In a previous post, I linked to some webpages that gave advice about photographing at airshows.  I read them and was happy to get the information before I went to the big show at Selfridge ANG in Harrison Township almost two weeks ago.

I went, I heeded the advice, and I took hundreds of pix.  But when I got home and saw them on the big screen I was disappointed as to how many of them weren't sharp.  So I went back into research mode and came up with some more information (especially when I heard that there was going to be another airshow only a week away!).

So here's what I would suggest when it comes to shooting those speedy beasts at the airshow.

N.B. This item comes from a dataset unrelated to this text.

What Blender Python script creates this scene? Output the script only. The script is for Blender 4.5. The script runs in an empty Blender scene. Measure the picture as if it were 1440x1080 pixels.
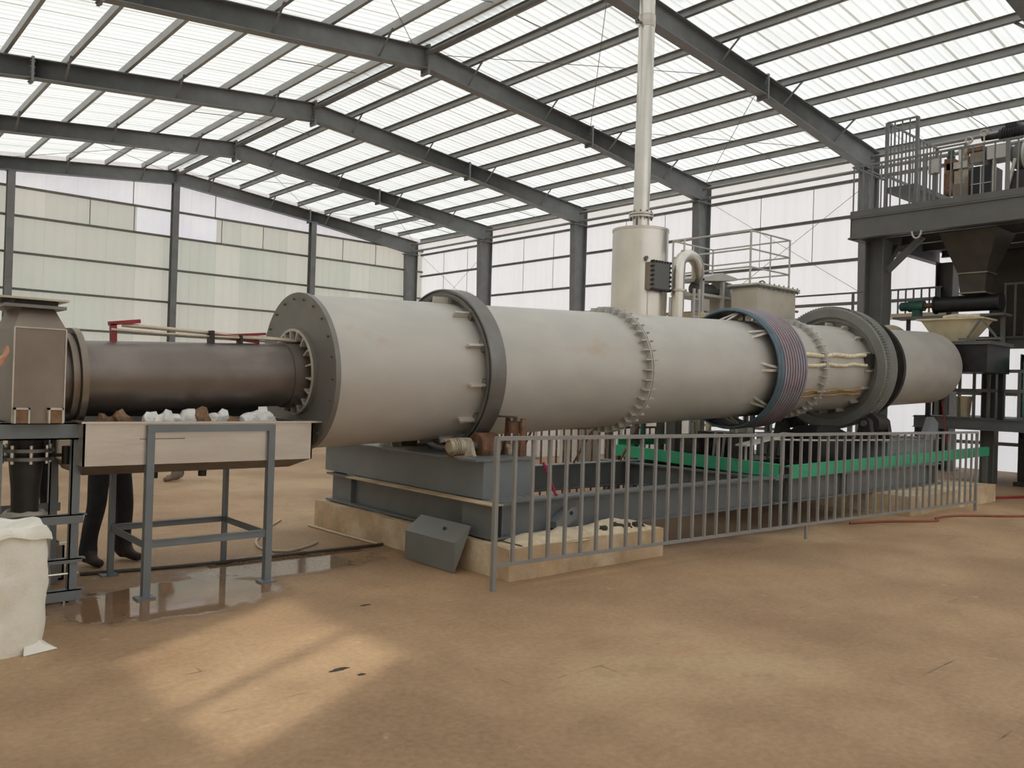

  • Find the sweet spot on the lenses you plan to use.  I planned to use my longest lens, a fairly cheap Sigma 70-300mm without OS.  Turns out it is sharpest around f11 and f13.  Roger that!
  • Rather than the 1/1000 shutter speed suggested in my reading, 1/2000 or even 1/3200 is better (you will, unfortunately, be nearly freezing propellers, but everything else is better -- and it won't matter on jets)
  • With those settings, you're not getting a whole lot of light, so crank up the ol'. ISO.  Probably beyond what you are comfortable with.  On my Canon 40D I usually don't like to go higher that 400, maybe 640.  But I went to 800 often at the second airshow and all is well.  Higher ISO contributes to more noise, but more light lessens the effect and I was able to fix the rest with the noise reduction features in Lightroom 3.
  • If you have problems panning with the aircraft, I suggest looking for the slower parts of the performance such as when the plane hits the top of a loop-de-loop or intentionally stalls.
  • Leave the filters off your lens.  The first show I used a polarizer and I think that it very subtly affected my autofocus accuracy (anybody ever have a similar experience?).
  • Other than that, get as close as you safely can, use your lens hood, shoot in manual and RAW, try your hand at manual focusing if your lenses hunts too much for that small object in the very big sky, and practice panning smoothly.